— START OF RECORDS FOR THIS EXERCISE —

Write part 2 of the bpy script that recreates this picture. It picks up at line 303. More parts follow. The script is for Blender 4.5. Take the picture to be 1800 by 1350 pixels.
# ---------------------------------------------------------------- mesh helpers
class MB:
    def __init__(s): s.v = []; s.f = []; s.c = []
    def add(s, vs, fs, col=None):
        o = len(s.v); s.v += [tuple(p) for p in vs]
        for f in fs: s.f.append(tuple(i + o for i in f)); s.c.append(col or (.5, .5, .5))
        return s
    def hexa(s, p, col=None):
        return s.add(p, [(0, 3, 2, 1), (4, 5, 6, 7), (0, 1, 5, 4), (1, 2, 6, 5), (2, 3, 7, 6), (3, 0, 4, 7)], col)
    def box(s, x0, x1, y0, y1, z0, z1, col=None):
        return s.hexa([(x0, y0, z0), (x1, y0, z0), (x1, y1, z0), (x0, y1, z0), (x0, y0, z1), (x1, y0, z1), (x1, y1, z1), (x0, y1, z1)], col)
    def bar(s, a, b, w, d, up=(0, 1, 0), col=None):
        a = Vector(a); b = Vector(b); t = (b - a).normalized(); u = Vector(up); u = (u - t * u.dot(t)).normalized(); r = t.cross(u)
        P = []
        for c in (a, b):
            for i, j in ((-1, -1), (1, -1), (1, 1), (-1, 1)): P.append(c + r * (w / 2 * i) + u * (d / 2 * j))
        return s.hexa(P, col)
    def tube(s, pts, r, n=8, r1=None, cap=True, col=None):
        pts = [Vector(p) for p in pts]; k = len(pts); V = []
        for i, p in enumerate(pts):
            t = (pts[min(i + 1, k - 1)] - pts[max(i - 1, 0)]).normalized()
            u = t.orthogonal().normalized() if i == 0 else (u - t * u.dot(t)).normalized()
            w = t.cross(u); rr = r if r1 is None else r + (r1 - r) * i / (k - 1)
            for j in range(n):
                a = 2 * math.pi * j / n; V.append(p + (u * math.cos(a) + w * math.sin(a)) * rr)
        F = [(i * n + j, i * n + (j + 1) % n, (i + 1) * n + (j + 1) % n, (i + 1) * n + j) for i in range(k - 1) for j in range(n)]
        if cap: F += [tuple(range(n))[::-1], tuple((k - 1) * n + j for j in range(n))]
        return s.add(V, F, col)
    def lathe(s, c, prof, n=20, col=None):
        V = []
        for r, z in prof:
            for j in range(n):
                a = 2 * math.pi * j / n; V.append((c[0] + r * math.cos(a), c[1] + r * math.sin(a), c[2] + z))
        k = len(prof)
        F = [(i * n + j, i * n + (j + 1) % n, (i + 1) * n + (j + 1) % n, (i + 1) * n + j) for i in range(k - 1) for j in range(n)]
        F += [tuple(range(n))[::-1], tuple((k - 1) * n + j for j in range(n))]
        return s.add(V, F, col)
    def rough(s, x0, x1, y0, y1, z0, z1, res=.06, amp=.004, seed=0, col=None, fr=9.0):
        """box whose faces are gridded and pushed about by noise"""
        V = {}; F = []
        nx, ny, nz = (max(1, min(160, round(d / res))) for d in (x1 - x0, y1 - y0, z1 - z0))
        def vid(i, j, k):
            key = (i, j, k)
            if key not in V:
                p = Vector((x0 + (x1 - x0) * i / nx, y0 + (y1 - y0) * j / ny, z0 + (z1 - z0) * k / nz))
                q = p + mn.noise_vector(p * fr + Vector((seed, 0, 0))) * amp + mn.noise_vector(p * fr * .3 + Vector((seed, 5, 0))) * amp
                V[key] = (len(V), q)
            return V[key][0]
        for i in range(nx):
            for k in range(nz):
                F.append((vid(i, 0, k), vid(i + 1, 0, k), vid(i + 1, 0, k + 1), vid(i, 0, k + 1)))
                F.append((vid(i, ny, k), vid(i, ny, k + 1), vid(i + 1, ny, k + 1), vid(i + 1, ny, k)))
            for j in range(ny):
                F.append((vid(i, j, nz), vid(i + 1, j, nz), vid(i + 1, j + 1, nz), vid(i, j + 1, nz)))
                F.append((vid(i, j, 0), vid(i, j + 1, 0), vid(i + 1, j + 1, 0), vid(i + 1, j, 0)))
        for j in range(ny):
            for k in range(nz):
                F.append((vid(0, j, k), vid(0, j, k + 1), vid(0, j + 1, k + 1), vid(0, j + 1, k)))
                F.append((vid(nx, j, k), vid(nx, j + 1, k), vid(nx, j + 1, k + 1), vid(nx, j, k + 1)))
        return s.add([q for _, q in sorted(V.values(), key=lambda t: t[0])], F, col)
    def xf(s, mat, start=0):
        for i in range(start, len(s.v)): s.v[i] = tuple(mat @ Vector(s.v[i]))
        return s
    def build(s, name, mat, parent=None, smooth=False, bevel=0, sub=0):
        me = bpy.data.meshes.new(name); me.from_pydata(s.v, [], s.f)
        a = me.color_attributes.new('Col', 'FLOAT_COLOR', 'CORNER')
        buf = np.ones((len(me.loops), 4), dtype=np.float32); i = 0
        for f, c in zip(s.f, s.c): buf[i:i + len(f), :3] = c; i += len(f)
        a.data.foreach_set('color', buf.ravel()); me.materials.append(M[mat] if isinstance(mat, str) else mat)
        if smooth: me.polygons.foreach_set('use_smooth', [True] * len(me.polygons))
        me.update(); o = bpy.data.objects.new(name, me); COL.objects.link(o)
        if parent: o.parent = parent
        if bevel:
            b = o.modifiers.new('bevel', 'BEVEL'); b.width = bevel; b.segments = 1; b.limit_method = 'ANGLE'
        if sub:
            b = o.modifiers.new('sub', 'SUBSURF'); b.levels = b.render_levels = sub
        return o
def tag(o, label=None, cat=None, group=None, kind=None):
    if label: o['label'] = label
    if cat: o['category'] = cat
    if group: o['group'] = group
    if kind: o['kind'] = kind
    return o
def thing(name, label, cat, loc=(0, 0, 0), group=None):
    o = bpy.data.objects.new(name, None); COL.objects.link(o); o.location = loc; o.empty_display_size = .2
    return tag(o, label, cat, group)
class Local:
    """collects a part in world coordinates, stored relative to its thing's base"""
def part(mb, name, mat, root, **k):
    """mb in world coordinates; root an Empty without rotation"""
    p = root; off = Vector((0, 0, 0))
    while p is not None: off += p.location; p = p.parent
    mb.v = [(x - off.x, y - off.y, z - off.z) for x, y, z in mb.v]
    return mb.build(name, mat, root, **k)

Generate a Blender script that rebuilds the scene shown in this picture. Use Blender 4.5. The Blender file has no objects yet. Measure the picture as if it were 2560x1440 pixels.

— END OF RECORDS FOR THIS EXERCISE —

» REQUEST
Copy all of the material word for word.

» ANSWER FOR THIS EXERCISE
Write part 2 of the bpy script that recreates this picture. It picks up at line 303. More parts follow. The script is for Blender 4.5. Take the picture to be 1800 by 1350 pixels.
# ---------------------------------------------------------------- mesh helpers
class MB:
    def __init__(s): s.v = []; s.f = []; s.c = []
    def add(s, vs, fs, col=None):
        o = len(s.v); s.v += [tuple(p) for p in vs]
        for f in fs: s.f.append(tuple(i + o for i in f)); s.c.append(col or (.5, .5, .5))
        return s
    def hexa(s, p, col=None):
        return s.add(p, [(0, 3, 2, 1), (4, 5, 6, 7), (0, 1, 5, 4), (1, 2, 6, 5), (2, 3, 7, 6), (3, 0, 4, 7)], col)
    def box(s, x0, x1, y0, y1, z0, z1, col=None):
        return s.hexa([(x0, y0, z0), (x1, y0, z0), (x1, y1, z0), (x0, y1, z0), (x0, y0, z1), (x1, y0, z1), (x1, y1, z1), (x0, y1, z1)], col)
    def bar(s, a, b, w, d, up=(0, 1, 0), col=None):
        a = Vector(a); b = Vector(b); t = (b - a).normalized(); u = Vector(up); u = (u - t * u.dot(t)).normalized(); r = t.cross(u)
        P = []
        for c in (a, b):
            for i, j in ((-1, -1), (1, -1), (1, 1), (-1, 1)): P.append(c + r * (w / 2 * i) + u * (d / 2 * j))
        return s.hexa(P, col)
    def tube(s, pts, r, n=8, r1=None, cap=True, col=None):
        pts = [Vector(p) for p in pts]; k = len(pts); V = []
        for i, p in enumerate(pts):
            t = (pts[min(i + 1, k - 1)] - pts[max(i - 1, 0)]).normalized()
            u = t.orthogonal().normalized() if i == 0 else (u - t * u.dot(t)).normalized()
            w = t.cross(u); rr = r if r1 is None else r + (r1 - r) * i / (k - 1)
            for j in range(n):
                a = 2 * math.pi * j / n; V.append(p + (u * math.cos(a) + w * math.sin(a)) * rr)
        F = [(i * n + j, i * n + (j + 1) % n, (i + 1) * n + (j + 1) % n, (i + 1) * n + j) for i in range(k - 1) for j in range(n)]
        if cap: F += [tuple(range(n))[::-1], tuple((k - 1) * n + j for j in range(n))]
        return s.add(V, F, col)
    def lathe(s, c, prof, n=20, col=None):
        V = []
        for r, z in prof:
            for j in range(n):
                a = 2 * math.pi * j / n; V.append((c[0] + r * math.cos(a), c[1] + r * math.sin(a), c[2] + z))
        k = len(prof)
        F = [(i * n + j, i * n + (j + 1) % n, (i + 1) * n + (j + 1) % n, (i + 1) * n + j) for i in range(k - 1) for j in range(n)]
        F += [tuple(range(n))[::-1], tuple((k - 1) * n + j for j in range(n))]
        return s.add(V, F, col)
    def rough(s, x0, x1, y0, y1, z0, z1, res=.06, amp=.004, seed=0, col=None, fr=9.0):
        """box whose faces are gridded and pushed about by noise"""
        V = {}; F = []
        nx, ny, nz = (max(1, min(160, round(d / res))) for d in (x1 - x0, y1 - y0, z1 - z0))
        def vid(i, j, k):
            key = (i, j, k)
            if key not in V:
                p = Vector((x0 + (x1 - x0) * i / nx, y0 + (y1 - y0) * j / ny, z0 + (z1 - z0) * k / nz))
                q = p + mn.noise_vector(p * fr + Vector((seed, 0, 0))) * amp + mn.noise_vector(p * fr * .3 + Vector((seed, 5, 0))) * amp
                V[key] = (len(V), q)
            return V[key][0]
        for i in range(nx):
            for k in range(nz):
                F.append((vid(i, 0, k), vid(i + 1, 0, k), vid(i + 1, 0, k + 1), vid(i, 0, k + 1)))
                F.append((vid(i, ny, k), vid(i, ny, k + 1), vid(i + 1, ny, k + 1), vid(i + 1, ny, k)))
            for j in range(ny):
                F.append((vid(i, j, nz), vid(i + 1, j, nz), vid(i + 1, j + 1, nz), vid(i, j + 1, nz)))
                F.append((vid(i, j, 0), vid(i, j + 1, 0), vid(i + 1, j + 1, 0), vid(i + 1, j, 0)))
        for j in range(ny):
            for k in range(nz):
                F.append((vid(0, j, k), vid(0, j, k + 1), vid(0, j + 1, k + 1), vid(0, j + 1, k)))
                F.append((vid(nx, j, k), vid(nx, j + 1, k), vid(nx, j + 1, k + 1), vid(nx, j, k + 1)))
        return s.add([q for _, q in sorted(V.values(), key=lambda t: t[0])], F, col)
    def xf(s, mat, start=0):
        for i in range(start, len(s.v)): s.v[i] = tuple(mat @ Vector(s.v[i]))
        return s
    def build(s, name, mat, parent=None, smooth=False, bevel=0, sub=0):
        me = bpy.data.meshes.new(name); me.from_pydata(s.v, [], s.f)
        a = me.color_attributes.new('Col', 'FLOAT_COLOR', 'CORNER')
        buf = np.ones((len(me.loops), 4), dtype=np.float32); i = 0
        for f, c in zip(s.f, s.c): buf[i:i + len(f), :3] = c; i += len(f)
        a.data.foreach_set('color', buf.ravel()); me.materials.append(M[mat] if isinstance(mat, str) else mat)
        if smooth: me.polygons.foreach_set('use_smooth', [True] * len(me.polygons))
        me.update(); o = bpy.data.objects.new(name, me); COL.objects.link(o)
        if parent: o.parent = parent
        if bevel:
            b = o.modifiers.new('bevel', 'BEVEL'); b.width = bevel; b.segments = 1; b.limit_method = 'ANGLE'
        if sub:
            b = o.modifiers.new('sub', 'SUBSURF'); b.levels = b.render_levels = sub
        return o
def tag(o, label=None, cat=None, group=None, kind=None):
    if label: o['label'] = label
    if cat: o['category'] = cat
    if group: o['group'] = group
    if kind: o['kind'] = kind
    return o
def thing(name, label, cat, loc=(0, 0, 0), group=None):
    o = bpy.data.objects.new(name, None); COL.objects.link(o); o.location = loc; o.empty_display_size = .2
    return tag(o, label, cat, group)
class Local:
    """collects a part in world coordinates, stored relative to its thing's base"""
def part(mb, name, mat, root, **k):
    """mb in world coordinates; root an Empty without rotation"""
    p = root; off = Vector((0, 0, 0))
    while p is not None: off += p.location; p = p.parent
    mb.v = [(x - off.x, y - off.y, z - off.z) for x, y, z in mb.v]
    return mb.build(name, mat, root, **k)

Generate a Blender script that rebuilds the scene shown in this picture. Use Blender 4.5. The Blender file has no objects yet. Measure the picture as if it were 2560x1440 pixels.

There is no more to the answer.